-- Start DATA SEGMENT --

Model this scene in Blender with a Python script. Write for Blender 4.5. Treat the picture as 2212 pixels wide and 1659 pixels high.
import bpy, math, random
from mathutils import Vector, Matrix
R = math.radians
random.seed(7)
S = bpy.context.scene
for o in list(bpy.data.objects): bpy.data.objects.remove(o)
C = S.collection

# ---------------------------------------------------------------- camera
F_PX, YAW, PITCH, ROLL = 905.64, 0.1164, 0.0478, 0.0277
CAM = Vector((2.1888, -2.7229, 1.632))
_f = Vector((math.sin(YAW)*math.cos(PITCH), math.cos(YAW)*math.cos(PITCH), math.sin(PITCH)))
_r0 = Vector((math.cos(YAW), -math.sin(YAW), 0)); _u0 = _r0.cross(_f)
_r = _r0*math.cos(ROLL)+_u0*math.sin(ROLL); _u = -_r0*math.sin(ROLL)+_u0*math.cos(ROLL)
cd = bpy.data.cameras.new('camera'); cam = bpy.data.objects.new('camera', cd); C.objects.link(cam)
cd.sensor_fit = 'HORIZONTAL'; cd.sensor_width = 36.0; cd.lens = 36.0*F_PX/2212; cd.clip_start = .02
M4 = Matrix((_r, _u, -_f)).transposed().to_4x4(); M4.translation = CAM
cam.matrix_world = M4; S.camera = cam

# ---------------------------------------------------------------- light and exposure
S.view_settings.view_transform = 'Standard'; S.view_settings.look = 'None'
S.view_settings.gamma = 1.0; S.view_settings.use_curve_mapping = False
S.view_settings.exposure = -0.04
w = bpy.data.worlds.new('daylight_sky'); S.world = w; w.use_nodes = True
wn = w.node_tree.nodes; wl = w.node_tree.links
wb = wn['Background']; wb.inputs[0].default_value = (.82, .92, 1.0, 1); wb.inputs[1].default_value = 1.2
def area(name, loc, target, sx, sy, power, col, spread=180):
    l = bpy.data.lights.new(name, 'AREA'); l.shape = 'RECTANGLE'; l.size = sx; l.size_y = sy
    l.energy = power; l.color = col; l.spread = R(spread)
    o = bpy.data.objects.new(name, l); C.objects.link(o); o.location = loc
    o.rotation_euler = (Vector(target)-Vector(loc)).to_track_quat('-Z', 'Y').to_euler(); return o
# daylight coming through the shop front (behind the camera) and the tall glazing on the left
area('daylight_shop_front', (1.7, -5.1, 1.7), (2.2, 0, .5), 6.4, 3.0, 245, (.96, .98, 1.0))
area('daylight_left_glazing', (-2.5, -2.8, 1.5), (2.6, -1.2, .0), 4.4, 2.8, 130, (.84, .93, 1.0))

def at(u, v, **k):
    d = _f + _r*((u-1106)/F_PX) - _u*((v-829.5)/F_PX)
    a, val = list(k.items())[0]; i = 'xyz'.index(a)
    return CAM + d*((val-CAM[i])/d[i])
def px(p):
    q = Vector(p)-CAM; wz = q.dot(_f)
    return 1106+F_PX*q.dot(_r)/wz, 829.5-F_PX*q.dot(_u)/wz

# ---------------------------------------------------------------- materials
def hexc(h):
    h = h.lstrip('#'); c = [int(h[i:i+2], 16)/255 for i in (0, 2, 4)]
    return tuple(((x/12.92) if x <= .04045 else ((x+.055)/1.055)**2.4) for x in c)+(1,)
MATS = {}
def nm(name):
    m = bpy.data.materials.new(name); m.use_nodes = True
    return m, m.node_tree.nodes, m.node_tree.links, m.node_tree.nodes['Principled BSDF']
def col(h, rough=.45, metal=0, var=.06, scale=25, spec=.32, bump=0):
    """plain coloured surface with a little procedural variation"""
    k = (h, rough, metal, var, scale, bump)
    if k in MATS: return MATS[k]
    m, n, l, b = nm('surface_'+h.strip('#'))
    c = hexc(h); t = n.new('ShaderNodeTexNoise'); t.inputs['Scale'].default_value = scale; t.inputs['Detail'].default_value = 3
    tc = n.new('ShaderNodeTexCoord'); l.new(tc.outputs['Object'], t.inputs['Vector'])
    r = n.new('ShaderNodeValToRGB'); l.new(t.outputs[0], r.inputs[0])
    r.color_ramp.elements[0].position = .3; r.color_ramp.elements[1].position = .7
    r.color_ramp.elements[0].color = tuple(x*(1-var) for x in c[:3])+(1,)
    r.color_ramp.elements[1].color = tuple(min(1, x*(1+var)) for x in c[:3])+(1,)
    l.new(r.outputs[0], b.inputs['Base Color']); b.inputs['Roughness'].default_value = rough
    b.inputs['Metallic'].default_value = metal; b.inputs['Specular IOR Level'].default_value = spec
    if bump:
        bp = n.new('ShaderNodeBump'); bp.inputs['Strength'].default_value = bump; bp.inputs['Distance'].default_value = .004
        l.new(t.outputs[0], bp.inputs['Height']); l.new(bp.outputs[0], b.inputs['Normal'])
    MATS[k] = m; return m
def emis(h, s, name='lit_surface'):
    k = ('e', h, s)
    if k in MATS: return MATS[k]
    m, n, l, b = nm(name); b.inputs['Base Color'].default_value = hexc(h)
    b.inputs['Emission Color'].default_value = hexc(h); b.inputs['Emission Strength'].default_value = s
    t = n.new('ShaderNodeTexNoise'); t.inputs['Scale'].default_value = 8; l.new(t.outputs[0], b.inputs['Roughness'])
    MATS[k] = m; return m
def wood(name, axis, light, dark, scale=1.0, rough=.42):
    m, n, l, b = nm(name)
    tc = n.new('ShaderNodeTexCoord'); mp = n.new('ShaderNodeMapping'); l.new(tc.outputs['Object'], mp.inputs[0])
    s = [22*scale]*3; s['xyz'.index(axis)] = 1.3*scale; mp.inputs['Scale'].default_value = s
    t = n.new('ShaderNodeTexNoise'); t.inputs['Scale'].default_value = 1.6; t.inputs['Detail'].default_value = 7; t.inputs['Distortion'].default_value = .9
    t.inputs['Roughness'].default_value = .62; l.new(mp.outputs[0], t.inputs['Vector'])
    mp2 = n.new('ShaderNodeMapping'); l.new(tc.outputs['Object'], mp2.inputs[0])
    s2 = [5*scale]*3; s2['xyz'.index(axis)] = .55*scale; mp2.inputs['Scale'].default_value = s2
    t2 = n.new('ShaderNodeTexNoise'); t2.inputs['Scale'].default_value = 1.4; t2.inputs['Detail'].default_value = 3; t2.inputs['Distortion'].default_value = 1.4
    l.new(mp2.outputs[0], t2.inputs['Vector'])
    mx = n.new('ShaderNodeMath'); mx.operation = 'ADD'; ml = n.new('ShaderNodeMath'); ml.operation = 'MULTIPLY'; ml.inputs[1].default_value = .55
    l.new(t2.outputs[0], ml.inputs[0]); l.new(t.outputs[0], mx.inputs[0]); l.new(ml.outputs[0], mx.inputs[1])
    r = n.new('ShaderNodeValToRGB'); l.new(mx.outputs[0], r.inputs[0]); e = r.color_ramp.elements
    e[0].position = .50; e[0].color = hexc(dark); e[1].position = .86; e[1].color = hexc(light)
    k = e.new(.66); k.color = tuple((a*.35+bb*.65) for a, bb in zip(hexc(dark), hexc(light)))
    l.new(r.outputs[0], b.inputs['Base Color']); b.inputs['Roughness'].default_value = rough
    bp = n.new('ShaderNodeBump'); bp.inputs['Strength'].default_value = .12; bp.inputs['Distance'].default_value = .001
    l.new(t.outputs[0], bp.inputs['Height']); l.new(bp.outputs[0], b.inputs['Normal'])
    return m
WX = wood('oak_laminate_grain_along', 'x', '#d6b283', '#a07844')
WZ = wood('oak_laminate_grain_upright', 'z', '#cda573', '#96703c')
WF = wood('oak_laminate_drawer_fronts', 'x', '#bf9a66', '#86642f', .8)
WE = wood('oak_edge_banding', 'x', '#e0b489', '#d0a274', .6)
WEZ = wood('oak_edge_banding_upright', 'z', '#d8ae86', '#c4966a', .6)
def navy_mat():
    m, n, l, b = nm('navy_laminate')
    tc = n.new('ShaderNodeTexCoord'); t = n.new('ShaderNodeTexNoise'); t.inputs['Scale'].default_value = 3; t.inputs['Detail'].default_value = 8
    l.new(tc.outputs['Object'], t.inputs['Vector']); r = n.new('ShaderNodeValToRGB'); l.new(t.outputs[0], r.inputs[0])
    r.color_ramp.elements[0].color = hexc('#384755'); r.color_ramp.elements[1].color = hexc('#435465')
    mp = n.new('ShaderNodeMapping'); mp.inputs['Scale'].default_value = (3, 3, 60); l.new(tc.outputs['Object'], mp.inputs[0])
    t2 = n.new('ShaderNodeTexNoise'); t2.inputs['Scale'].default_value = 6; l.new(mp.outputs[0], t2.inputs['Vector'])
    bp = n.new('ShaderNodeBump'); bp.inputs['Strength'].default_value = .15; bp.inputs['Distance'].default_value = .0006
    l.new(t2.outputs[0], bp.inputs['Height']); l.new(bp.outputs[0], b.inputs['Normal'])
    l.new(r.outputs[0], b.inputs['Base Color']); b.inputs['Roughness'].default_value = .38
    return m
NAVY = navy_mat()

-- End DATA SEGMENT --

**STATED GOAL**
Extract the first line above and each line after it up to and including the one with "C = S.collection", please, exactly and with nothing else.

**FINISHED TASK**
Model this scene in Blender with a Python script. Write for Blender 4.5. Treat the picture as 2212 pixels wide and 1659 pixels high.
import bpy, math, random
from mathutils import Vector, Matrix
R = math.radians
random.seed(7)
S = bpy.context.scene
for o in list(bpy.data.objects): bpy.data.objects.remove(o)
C = S.collection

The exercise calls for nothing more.